◆ EXERCISE DETAILS
Begin with the line that contains "Reconstruct this image" and end with the line that contains "sc.view_settings.exposure = 0.26;": copy that span of lines exactly, and nothing outside it.
** START **
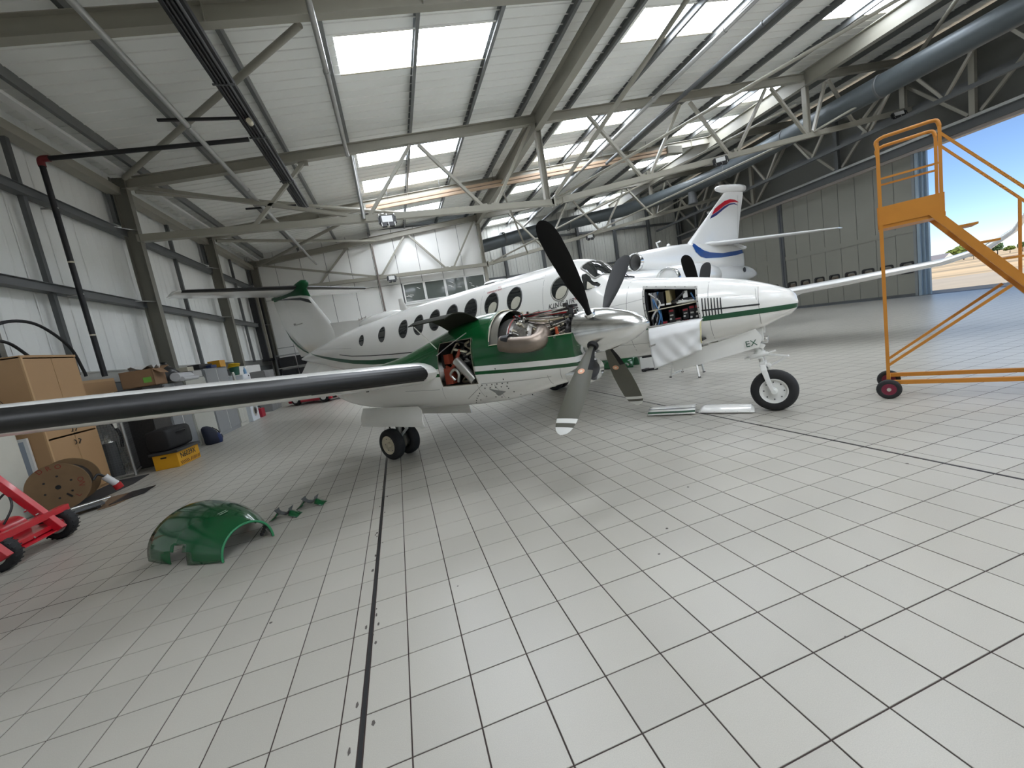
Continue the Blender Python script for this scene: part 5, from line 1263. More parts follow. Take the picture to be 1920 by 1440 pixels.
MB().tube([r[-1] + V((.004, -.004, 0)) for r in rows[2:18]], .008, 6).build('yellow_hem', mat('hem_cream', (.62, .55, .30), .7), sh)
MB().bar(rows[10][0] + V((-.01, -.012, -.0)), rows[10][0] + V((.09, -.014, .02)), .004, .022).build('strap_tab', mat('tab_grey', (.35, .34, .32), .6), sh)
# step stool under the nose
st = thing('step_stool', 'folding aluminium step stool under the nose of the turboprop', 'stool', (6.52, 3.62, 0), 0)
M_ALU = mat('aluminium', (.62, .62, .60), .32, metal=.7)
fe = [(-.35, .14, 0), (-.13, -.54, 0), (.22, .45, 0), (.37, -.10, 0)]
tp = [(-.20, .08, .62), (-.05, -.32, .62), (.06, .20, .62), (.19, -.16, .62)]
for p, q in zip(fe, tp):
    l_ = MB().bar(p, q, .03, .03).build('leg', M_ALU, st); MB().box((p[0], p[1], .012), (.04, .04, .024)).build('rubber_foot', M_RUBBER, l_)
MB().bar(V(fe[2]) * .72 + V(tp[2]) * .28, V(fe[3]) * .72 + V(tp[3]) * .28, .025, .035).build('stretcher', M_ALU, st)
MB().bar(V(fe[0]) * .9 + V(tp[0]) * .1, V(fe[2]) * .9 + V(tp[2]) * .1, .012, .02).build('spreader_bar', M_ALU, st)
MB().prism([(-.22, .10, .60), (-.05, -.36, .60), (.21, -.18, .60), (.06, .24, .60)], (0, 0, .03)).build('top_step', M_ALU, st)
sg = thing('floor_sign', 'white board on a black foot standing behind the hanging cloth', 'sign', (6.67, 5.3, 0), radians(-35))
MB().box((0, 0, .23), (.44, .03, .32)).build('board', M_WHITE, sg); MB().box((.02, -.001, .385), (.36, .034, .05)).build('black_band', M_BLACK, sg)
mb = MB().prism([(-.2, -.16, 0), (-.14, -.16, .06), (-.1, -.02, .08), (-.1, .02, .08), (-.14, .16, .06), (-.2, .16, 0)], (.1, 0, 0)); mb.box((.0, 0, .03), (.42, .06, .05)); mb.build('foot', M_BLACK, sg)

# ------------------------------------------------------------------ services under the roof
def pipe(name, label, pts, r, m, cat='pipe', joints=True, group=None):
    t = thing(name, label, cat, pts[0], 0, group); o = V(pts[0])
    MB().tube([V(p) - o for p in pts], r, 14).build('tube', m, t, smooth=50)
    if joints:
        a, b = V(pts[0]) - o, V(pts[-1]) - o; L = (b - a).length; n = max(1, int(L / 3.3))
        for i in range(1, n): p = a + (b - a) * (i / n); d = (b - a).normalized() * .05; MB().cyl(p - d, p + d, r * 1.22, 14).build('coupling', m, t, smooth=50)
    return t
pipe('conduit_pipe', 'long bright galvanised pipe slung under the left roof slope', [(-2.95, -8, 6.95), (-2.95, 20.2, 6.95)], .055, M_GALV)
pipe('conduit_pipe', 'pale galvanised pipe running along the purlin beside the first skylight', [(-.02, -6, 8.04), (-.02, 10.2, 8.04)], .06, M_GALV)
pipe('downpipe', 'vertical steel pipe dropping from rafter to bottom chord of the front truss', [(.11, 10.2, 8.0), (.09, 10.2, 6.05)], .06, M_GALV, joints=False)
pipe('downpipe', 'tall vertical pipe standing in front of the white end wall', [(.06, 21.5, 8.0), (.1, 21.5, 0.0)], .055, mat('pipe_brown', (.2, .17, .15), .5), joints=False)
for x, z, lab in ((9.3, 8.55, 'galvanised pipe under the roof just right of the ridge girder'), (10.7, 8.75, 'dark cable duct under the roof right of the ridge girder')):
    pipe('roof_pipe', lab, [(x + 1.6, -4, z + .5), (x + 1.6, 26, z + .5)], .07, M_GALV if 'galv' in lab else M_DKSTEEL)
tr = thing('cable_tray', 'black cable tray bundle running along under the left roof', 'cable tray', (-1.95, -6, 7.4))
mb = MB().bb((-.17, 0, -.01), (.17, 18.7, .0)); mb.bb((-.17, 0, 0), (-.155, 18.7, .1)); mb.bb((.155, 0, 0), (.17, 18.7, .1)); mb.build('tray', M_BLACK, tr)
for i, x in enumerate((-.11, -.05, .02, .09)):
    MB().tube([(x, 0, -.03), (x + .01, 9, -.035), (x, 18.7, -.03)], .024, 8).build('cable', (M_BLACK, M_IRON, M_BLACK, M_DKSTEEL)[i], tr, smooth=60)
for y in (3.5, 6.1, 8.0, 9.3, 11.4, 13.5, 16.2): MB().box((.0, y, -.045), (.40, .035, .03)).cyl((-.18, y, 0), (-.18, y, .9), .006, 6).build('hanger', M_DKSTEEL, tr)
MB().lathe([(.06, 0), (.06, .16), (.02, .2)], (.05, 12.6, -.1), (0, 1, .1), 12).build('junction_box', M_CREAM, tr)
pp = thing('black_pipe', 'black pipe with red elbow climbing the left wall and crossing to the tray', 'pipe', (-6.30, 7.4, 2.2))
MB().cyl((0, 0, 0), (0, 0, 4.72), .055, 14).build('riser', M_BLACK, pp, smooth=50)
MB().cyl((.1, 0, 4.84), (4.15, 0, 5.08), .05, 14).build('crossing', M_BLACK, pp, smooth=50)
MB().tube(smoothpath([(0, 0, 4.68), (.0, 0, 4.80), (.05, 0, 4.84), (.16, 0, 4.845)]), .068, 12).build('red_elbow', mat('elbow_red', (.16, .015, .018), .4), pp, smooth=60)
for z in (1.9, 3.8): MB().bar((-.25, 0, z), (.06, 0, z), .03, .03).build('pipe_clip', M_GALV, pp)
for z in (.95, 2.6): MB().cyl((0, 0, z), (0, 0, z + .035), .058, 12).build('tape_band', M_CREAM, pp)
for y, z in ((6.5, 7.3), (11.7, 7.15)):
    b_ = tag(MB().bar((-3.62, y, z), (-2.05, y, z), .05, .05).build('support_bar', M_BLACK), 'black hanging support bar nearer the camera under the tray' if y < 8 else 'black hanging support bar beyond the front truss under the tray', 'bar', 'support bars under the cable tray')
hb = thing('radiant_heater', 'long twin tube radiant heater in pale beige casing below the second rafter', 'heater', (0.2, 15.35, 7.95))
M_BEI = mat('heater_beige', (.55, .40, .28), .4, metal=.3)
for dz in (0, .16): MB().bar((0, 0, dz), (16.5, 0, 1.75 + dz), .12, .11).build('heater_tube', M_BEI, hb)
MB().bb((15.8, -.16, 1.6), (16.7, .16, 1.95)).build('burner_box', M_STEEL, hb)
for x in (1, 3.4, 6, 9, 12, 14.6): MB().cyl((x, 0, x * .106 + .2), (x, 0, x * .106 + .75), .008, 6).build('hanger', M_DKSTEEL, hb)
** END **
** START **
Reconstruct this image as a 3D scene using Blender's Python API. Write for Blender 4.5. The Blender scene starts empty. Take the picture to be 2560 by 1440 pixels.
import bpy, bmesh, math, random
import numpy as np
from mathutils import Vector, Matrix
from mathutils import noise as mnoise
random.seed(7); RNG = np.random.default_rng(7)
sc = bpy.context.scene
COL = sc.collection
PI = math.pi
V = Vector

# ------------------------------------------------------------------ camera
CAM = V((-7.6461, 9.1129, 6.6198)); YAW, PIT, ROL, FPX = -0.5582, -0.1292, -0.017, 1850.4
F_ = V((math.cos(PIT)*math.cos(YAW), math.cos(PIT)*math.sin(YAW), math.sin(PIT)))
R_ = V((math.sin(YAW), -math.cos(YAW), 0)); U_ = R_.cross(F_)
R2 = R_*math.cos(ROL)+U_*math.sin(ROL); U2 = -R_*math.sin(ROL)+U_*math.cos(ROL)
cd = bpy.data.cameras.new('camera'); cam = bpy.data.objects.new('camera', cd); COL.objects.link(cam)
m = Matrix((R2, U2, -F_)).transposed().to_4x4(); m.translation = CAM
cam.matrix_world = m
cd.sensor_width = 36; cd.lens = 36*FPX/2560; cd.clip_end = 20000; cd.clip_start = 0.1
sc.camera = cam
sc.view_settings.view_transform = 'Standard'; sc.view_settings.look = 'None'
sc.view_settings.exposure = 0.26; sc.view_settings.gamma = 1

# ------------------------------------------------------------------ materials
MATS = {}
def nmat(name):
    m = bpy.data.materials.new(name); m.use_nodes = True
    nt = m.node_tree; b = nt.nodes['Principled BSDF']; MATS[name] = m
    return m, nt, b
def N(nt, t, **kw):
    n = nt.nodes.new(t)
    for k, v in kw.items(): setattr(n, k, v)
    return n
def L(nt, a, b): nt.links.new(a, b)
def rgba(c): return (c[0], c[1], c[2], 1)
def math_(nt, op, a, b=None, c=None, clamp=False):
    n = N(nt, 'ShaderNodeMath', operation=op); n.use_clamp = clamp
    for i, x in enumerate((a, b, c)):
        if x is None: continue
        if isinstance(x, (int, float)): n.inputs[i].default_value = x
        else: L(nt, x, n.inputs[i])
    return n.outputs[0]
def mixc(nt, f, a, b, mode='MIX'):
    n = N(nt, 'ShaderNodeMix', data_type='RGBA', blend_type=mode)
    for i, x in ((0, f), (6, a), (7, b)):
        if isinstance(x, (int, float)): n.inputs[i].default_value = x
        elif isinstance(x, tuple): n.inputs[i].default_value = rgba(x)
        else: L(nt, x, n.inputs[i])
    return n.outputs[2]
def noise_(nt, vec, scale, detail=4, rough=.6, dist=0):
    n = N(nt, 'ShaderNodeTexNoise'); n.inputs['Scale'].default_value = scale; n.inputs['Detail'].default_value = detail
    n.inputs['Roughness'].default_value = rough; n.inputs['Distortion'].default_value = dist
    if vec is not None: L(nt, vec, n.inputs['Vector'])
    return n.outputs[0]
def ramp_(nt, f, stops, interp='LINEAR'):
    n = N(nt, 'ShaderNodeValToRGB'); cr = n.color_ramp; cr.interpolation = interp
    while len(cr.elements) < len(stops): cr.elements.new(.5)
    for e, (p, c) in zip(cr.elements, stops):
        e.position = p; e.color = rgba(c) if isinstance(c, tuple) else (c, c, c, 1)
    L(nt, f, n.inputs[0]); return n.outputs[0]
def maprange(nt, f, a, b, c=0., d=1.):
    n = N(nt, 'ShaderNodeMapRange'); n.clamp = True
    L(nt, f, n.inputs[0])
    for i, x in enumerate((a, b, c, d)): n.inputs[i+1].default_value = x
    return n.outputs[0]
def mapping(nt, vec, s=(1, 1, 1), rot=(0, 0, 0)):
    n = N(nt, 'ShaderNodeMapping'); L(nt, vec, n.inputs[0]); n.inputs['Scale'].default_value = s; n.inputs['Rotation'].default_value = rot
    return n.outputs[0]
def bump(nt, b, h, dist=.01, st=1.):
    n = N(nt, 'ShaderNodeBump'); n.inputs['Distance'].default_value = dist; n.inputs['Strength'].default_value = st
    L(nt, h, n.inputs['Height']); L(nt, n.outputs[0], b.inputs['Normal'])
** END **
◆ RESPONSE TO THE EXERCISE
Reconstruct this image as a 3D scene using Blender's Python API. Write for Blender 4.5. The Blender scene starts empty. Take the picture to be 2560 by 1440 pixels.
import bpy, bmesh, math, random
import numpy as np
from mathutils import Vector, Matrix
from mathutils import noise as mnoise
random.seed(7); RNG = np.random.default_rng(7)
sc = bpy.context.scene
COL = sc.collection
PI = math.pi
V = Vector

# ------------------------------------------------------------------ camera
CAM = V((-7.6461, 9.1129, 6.6198)); YAW, PIT, ROL, FPX = -0.5582, -0.1292, -0.017, 1850.4
F_ = V((math.cos(PIT)*math.cos(YAW), math.cos(PIT)*math.sin(YAW), math.sin(PIT)))
R_ = V((math.sin(YAW), -math.cos(YAW), 0)); U_ = R_.cross(F_)
R2 = R_*math.cos(ROL)+U_*math.sin(ROL); U2 = -R_*math.sin(ROL)+U_*math.cos(ROL)
cd = bpy.data.cameras.new('camera'); cam = bpy.data.objects.new('camera', cd); COL.objects.link(cam)
m = Matrix((R2, U2, -F_)).transposed().to_4x4(); m.translation = CAM
cam.matrix_world = m
cd.sensor_width = 36; cd.lens = 36*FPX/2560; cd.clip_end = 20000; cd.clip_start = 0.1
sc.camera = cam
sc.view_settings.view_transform = 'Standard'; sc.view_settings.look = 'None'
sc.view_settings.exposure = 0.26; sc.view_settings.gamma = 1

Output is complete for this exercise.